→ **Material**
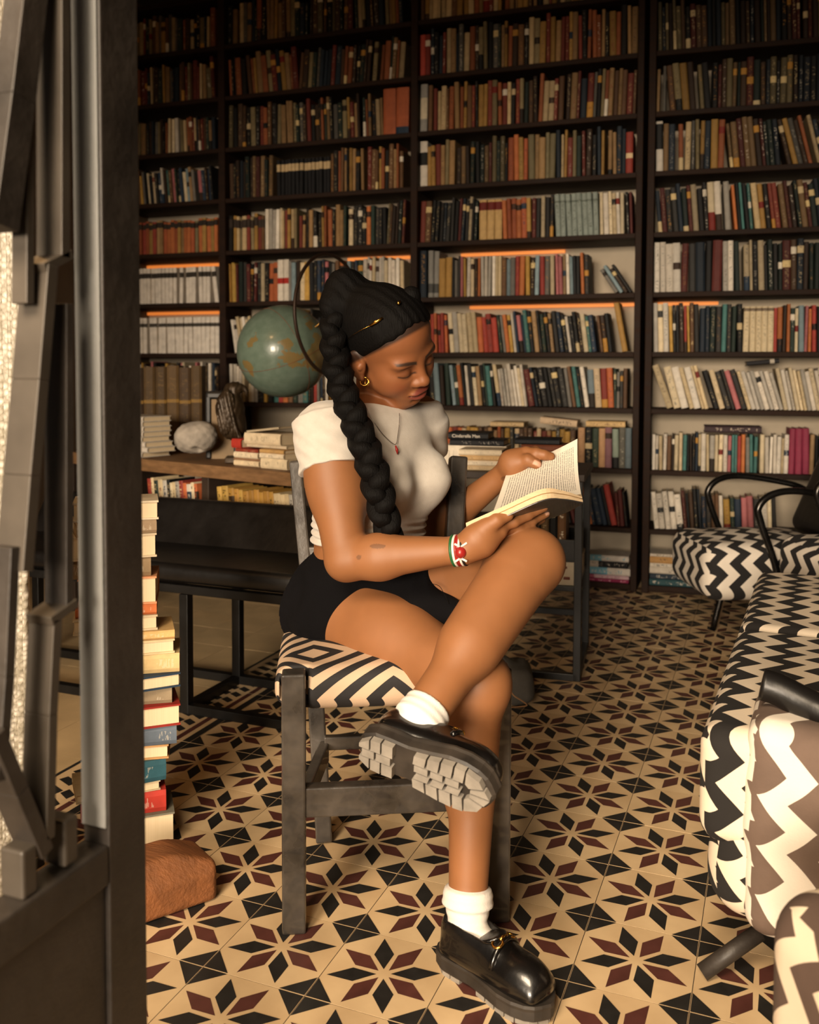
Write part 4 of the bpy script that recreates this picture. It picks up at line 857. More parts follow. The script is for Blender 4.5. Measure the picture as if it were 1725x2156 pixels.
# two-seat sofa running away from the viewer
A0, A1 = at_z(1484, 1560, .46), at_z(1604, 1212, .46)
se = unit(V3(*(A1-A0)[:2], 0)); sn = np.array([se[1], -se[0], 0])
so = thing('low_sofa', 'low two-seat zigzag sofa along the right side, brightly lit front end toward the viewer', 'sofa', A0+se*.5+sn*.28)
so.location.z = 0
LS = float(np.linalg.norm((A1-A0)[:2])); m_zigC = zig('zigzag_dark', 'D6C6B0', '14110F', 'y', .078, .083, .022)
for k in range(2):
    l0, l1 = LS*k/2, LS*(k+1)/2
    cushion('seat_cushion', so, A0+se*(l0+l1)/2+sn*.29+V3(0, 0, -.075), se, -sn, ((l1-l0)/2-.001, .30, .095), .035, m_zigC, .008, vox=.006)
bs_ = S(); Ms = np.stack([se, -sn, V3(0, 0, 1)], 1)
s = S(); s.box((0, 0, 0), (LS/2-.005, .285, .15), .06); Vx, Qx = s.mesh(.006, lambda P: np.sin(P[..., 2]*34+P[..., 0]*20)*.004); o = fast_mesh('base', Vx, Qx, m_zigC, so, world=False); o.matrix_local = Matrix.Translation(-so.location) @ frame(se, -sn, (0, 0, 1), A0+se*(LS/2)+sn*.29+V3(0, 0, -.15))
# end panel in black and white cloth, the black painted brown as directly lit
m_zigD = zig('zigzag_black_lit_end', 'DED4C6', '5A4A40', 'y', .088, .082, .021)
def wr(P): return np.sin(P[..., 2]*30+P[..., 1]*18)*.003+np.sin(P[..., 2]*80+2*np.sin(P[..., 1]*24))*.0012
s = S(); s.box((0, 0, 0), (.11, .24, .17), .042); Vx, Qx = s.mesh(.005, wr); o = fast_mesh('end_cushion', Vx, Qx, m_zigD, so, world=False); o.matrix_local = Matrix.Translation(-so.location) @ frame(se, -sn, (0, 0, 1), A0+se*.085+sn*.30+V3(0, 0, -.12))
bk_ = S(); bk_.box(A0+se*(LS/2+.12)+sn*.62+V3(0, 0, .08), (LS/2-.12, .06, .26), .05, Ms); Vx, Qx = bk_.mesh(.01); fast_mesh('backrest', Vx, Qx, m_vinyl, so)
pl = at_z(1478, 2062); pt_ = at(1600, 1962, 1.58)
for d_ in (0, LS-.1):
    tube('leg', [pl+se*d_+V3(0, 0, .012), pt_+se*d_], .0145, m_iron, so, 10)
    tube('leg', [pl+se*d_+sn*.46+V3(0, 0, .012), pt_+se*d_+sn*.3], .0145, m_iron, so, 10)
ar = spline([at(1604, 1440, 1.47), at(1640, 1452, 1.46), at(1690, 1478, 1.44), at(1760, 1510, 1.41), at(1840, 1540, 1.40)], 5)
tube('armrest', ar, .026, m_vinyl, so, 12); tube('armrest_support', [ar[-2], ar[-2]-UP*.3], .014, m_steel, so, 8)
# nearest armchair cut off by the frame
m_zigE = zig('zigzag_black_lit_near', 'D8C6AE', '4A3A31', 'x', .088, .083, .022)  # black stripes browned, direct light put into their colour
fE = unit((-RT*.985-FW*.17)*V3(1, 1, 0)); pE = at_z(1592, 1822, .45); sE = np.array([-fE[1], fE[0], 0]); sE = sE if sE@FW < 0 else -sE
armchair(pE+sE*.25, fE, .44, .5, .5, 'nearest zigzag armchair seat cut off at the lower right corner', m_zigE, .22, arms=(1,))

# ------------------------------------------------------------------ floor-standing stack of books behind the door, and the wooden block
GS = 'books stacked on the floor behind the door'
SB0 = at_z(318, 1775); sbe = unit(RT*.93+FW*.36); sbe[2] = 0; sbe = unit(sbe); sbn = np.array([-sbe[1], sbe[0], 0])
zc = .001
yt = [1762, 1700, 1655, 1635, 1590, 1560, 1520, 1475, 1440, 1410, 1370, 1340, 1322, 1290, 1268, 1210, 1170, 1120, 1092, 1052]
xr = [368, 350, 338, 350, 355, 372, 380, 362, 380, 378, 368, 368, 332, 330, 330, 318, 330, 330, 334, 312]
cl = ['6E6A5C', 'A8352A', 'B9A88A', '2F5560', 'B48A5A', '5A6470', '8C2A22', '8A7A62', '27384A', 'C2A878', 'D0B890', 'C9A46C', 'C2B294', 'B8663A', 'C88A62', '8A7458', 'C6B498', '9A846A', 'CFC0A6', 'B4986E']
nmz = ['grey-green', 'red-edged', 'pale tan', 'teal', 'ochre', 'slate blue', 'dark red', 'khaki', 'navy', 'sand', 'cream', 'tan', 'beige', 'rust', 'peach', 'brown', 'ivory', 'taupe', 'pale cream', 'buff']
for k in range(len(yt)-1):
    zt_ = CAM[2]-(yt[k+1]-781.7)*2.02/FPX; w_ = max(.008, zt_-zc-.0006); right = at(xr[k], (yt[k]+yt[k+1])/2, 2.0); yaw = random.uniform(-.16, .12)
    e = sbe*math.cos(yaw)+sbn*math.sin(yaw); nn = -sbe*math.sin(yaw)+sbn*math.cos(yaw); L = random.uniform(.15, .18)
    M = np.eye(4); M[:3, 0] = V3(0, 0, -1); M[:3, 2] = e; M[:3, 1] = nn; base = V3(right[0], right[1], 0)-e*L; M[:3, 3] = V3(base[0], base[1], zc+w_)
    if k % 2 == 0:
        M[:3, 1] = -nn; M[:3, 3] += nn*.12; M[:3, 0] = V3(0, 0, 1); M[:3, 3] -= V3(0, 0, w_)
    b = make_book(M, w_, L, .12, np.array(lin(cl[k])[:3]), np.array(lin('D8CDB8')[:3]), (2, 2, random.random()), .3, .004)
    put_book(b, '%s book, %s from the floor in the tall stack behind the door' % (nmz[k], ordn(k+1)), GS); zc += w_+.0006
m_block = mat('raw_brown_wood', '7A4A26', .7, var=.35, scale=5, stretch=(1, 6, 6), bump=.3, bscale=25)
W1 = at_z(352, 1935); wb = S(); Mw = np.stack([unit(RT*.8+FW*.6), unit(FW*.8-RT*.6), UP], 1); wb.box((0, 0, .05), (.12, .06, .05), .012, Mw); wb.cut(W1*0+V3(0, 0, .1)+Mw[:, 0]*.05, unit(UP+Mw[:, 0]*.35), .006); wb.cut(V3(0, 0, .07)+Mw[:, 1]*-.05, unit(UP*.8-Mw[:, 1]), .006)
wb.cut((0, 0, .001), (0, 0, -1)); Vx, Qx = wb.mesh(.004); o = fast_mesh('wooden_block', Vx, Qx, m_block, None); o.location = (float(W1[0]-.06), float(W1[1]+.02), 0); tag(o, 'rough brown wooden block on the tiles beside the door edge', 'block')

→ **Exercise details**
Working from the material above, transcribe it exactly while omitting pictures.

→ **Response**
Write part 4 of the bpy script that recreates this picture. It picks up at line 857. More parts follow. The script is for Blender 4.5. Measure the picture as if it were 1725x2156 pixels.
# two-seat sofa running away from the viewer
A0, A1 = at_z(1484, 1560, .46), at_z(1604, 1212, .46)
se = unit(V3(*(A1-A0)[:2], 0)); sn = np.array([se[1], -se[0], 0])
so = thing('low_sofa', 'low two-seat zigzag sofa along the right side, brightly lit front end toward the viewer', 'sofa', A0+se*.5+sn*.28)
so.location.z = 0
LS = float(np.linalg.norm((A1-A0)[:2])); m_zigC = zig('zigzag_dark', 'D6C6B0', '14110F', 'y', .078, .083, .022)
for k in range(2):
    l0, l1 = LS*k/2, LS*(k+1)/2
    cushion('seat_cushion', so, A0+se*(l0+l1)/2+sn*.29+V3(0, 0, -.075), se, -sn, ((l1-l0)/2-.001, .30, .095), .035, m_zigC, .008, vox=.006)
bs_ = S(); Ms = np.stack([se, -sn, V3(0, 0, 1)], 1)
s = S(); s.box((0, 0, 0), (LS/2-.005, .285, .15), .06); Vx, Qx = s.mesh(.006, lambda P: np.sin(P[..., 2]*34+P[..., 0]*20)*.004); o = fast_mesh('base', Vx, Qx, m_zigC, so, world=False); o.matrix_local = Matrix.Translation(-so.location) @ frame(se, -sn, (0, 0, 1), A0+se*(LS/2)+sn*.29+V3(0, 0, -.15))
# end panel in black and white cloth, the black painted brown as directly lit
m_zigD = zig('zigzag_black_lit_end', 'DED4C6', '5A4A40', 'y', .088, .082, .021)
def wr(P): return np.sin(P[..., 2]*30+P[..., 1]*18)*.003+np.sin(P[..., 2]*80+2*np.sin(P[..., 1]*24))*.0012
s = S(); s.box((0, 0, 0), (.11, .24, .17), .042); Vx, Qx = s.mesh(.005, wr); o = fast_mesh('end_cushion', Vx, Qx, m_zigD, so, world=False); o.matrix_local = Matrix.Translation(-so.location) @ frame(se, -sn, (0, 0, 1), A0+se*.085+sn*.30+V3(0, 0, -.12))
bk_ = S(); bk_.box(A0+se*(LS/2+.12)+sn*.62+V3(0, 0, .08), (LS/2-.12, .06, .26), .05, Ms); Vx, Qx = bk_.mesh(.01); fast_mesh('backrest', Vx, Qx, m_vinyl, so)
pl = at_z(1478, 2062); pt_ = at(1600, 1962, 1.58)
for d_ in (0, LS-.1):
    tube('leg', [pl+se*d_+V3(0, 0, .012), pt_+se*d_], .0145, m_iron, so, 10)
    tube('leg', [pl+se*d_+sn*.46+V3(0, 0, .012), pt_+se*d_+sn*.3], .0145, m_iron, so, 10)
ar = spline([at(1604, 1440, 1.47), at(1640, 1452, 1.46), at(1690, 1478, 1.44), at(1760, 1510, 1.41), at(1840, 1540, 1.40)], 5)
tube('armrest', ar, .026, m_vinyl, so, 12); tube('armrest_support', [ar[-2], ar[-2]-UP*.3], .014, m_steel, so, 8)
# nearest armchair cut off by the frame
m_zigE = zig('zigzag_black_lit_near', 'D8C6AE', '4A3A31', 'x', .088, .083, .022)  # black stripes browned, direct light put into their colour
fE = unit((-RT*.985-FW*.17)*V3(1, 1, 0)); pE = at_z(1592, 1822, .45); sE = np.array([-fE[1], fE[0], 0]); sE = sE if sE@FW < 0 else -sE
armchair(pE+sE*.25, fE, .44, .5, .5, 'nearest zigzag armchair seat cut off at the lower right corner', m_zigE, .22, arms=(1,))

# ------------------------------------------------------------------ floor-standing stack of books behind the door, and the wooden block
GS = 'books stacked on the floor behind the door'
SB0 = at_z(318, 1775); sbe = unit(RT*.93+FW*.36); sbe[2] = 0; sbe = unit(sbe); sbn = np.array([-sbe[1], sbe[0], 0])
zc = .001
yt = [1762, 1700, 1655, 1635, 1590, 1560, 1520, 1475, 1440, 1410, 1370, 1340, 1322, 1290, 1268, 1210, 1170, 1120, 1092, 1052]
xr = [368, 350, 338, 350, 355, 372, 380, 362, 380, 378, 368, 368, 332, 330, 330, 318, 330, 330, 334, 312]
cl = ['6E6A5C', 'A8352A', 'B9A88A', '2F5560', 'B48A5A', '5A6470', '8C2A22', '8A7A62', '27384A', 'C2A878', 'D0B890', 'C9A46C', 'C2B294', 'B8663A', 'C88A62', '8A7458', 'C6B498', '9A846A', 'CFC0A6', 'B4986E']
nmz = ['grey-green', 'red-edged', 'pale tan', 'teal', 'ochre', 'slate blue', 'dark red', 'khaki', 'navy', 'sand', 'cream', 'tan', 'beige', 'rust', 'peach', 'brown', 'ivory', 'taupe', 'pale cream', 'buff']
for k in range(len(yt)-1):
    zt_ = CAM[2]-(yt[k+1]-781.7)*2.02/FPX; w_ = max(.008, zt_-zc-.0006); right = at(xr[k], (yt[k]+yt[k+1])/2, 2.0); yaw = random.uniform(-.16, .12)
    e = sbe*math.cos(yaw)+sbn*math.sin(yaw); nn = -sbe*math.sin(yaw)+sbn*math.cos(yaw); L = random.uniform(.15, .18)
    M = np.eye(4); M[:3, 0] = V3(0, 0, -1); M[:3, 2] = e; M[:3, 1] = nn; base = V3(right[0], right[1], 0)-e*L; M[:3, 3] = V3(base[0], base[1], zc+w_)
    if k % 2 == 0:
        M[:3, 1] = -nn; M[:3, 3] += nn*.12; M[:3, 0] = V3(0, 0, 1); M[:3, 3] -= V3(0, 0, w_)
    b = make_book(M, w_, L, .12, np.array(lin(cl[k])[:3]), np.array(lin('D8CDB8')[:3]), (2, 2, random.random()), .3, .004)
    put_book(b, '%s book, %s from the floor in the tall stack behind the door' % (nmz[k], ordn(k+1)), GS); zc += w_+.0006
m_block = mat('raw_brown_wood', '7A4A26', .7, var=.35, scale=5, stretch=(1, 6, 6), bump=.3, bscale=25)
W1 = at_z(352, 1935); wb = S(); Mw = np.stack([unit(RT*.8+FW*.6), unit(FW*.8-RT*.6), UP], 1); wb.box((0, 0, .05), (.12, .06, .05), .012, Mw); wb.cut(W1*0+V3(0, 0, .1)+Mw[:, 0]*.05, unit(UP+Mw[:, 0]*.35), .006); wb.cut(V3(0, 0, .07)+Mw[:, 1]*-.05, unit(UP*.8-Mw[:, 1]), .006)
wb.cut((0, 0, .001), (0, 0, -1)); Vx, Qx = wb.mesh(.004); o = fast_mesh('wooden_block', Vx, Qx, m_block, None); o.location = (float(W1[0]-.06), float(W1[1]+.02), 0); tag(o, 'rough brown wooden block on the tiles beside the door edge', 'block')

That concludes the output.